Além disso, é difícil aceitar que a Anna jovem é a mesma pessoa quando já idosa. Não me refiro às diferenças físicas entre as atrizes (e olha que Micaela Ramazotti e Stefania Sandrelli não têm nenhuma semelhança entre si). A distância entre elas está na caracterização das respectivas personalidades. A Anna que vemos em 1971 e 1981 é insegura, indecisa e avoada. A Anna de 2010 é esperta, vívida e sagaz. A segunda Anna, mesmo tendo 30 anos a mais nas costas e sérios problemas de saúde, parece ter muito mais energia e gosto pela vida que a primeira. A diferença entre ambas é tanta que, ao menos para mim, as atrizes pareciam estar interpretando dois personagens diversos.

Por fim, A Primeira Coisa Bela avança um pouco demais na metragem. Seu recado poderia ser muito bem dado com uns 15 ou 20 minuto a menos. Para tanto, a montagem final poderia ter reduzido boa parte dos longos flashbacks (que, inclusive, prejudicam a fluência da narrativa no tempo presente) e toda a passagem de 1981, que além de pouco acrescentar àquilo que já sabíamos dos personagens, poderia ter sido antecipada (de forma reduzida) para o período de 1971.
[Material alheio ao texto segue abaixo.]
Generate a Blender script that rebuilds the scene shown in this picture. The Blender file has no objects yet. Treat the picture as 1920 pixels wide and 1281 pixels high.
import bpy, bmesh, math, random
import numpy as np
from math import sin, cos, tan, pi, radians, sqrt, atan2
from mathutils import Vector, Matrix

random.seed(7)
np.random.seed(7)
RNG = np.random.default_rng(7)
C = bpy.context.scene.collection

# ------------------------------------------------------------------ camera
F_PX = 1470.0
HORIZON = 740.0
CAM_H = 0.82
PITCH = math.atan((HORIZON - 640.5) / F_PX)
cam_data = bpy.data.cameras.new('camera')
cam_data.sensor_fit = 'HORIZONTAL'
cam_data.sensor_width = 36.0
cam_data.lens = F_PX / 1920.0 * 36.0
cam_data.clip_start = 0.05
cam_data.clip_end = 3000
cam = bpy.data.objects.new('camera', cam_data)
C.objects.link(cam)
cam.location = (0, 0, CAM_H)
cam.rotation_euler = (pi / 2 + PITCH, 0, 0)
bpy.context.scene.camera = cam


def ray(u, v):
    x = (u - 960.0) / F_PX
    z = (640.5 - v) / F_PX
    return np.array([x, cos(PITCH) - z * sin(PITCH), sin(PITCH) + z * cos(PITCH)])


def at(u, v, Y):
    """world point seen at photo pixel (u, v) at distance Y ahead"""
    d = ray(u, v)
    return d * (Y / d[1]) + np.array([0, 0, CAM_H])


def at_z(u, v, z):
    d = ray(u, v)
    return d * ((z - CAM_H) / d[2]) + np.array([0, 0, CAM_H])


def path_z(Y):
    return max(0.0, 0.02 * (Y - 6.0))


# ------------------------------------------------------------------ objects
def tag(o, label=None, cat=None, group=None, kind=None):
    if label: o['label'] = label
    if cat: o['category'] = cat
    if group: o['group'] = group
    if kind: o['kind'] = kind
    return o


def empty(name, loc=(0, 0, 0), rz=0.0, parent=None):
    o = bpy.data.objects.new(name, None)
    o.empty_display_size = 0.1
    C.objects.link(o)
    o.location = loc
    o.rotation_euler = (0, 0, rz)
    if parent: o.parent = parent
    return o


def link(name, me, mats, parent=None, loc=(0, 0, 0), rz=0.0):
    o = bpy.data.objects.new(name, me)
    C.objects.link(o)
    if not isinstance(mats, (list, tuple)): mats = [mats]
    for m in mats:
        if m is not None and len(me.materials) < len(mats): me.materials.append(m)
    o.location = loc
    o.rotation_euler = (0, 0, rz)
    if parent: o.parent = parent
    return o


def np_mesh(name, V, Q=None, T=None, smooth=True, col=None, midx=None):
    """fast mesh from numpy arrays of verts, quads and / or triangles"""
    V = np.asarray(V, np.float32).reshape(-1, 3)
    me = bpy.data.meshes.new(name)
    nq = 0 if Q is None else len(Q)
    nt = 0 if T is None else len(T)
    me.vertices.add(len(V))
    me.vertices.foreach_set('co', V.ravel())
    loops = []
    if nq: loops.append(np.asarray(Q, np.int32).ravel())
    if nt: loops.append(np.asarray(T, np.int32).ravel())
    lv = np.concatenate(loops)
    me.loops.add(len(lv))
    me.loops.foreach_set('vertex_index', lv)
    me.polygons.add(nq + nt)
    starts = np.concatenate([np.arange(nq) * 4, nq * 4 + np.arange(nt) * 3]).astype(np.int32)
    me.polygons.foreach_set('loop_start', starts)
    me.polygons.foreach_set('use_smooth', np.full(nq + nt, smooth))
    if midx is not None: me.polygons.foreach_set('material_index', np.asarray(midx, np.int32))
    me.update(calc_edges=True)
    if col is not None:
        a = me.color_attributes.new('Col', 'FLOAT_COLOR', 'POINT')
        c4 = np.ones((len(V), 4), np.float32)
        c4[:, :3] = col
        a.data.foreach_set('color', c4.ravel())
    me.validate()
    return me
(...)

A Primeira Coisa Bela está longe de ser um fracasso completo. Há alguns momentos de bom cinema, como a sequência do concurso logo no início, e os bastidores da filmagem de A Mulher do Padre (La Moglie del Patre, 1971), de Dino Risi. Estes achados, no entanto, são insuficientes para salvar o filme como um todo. O resultado morno do final, deixa a sensação de que a obra tinha potencial para ir muito mais longe.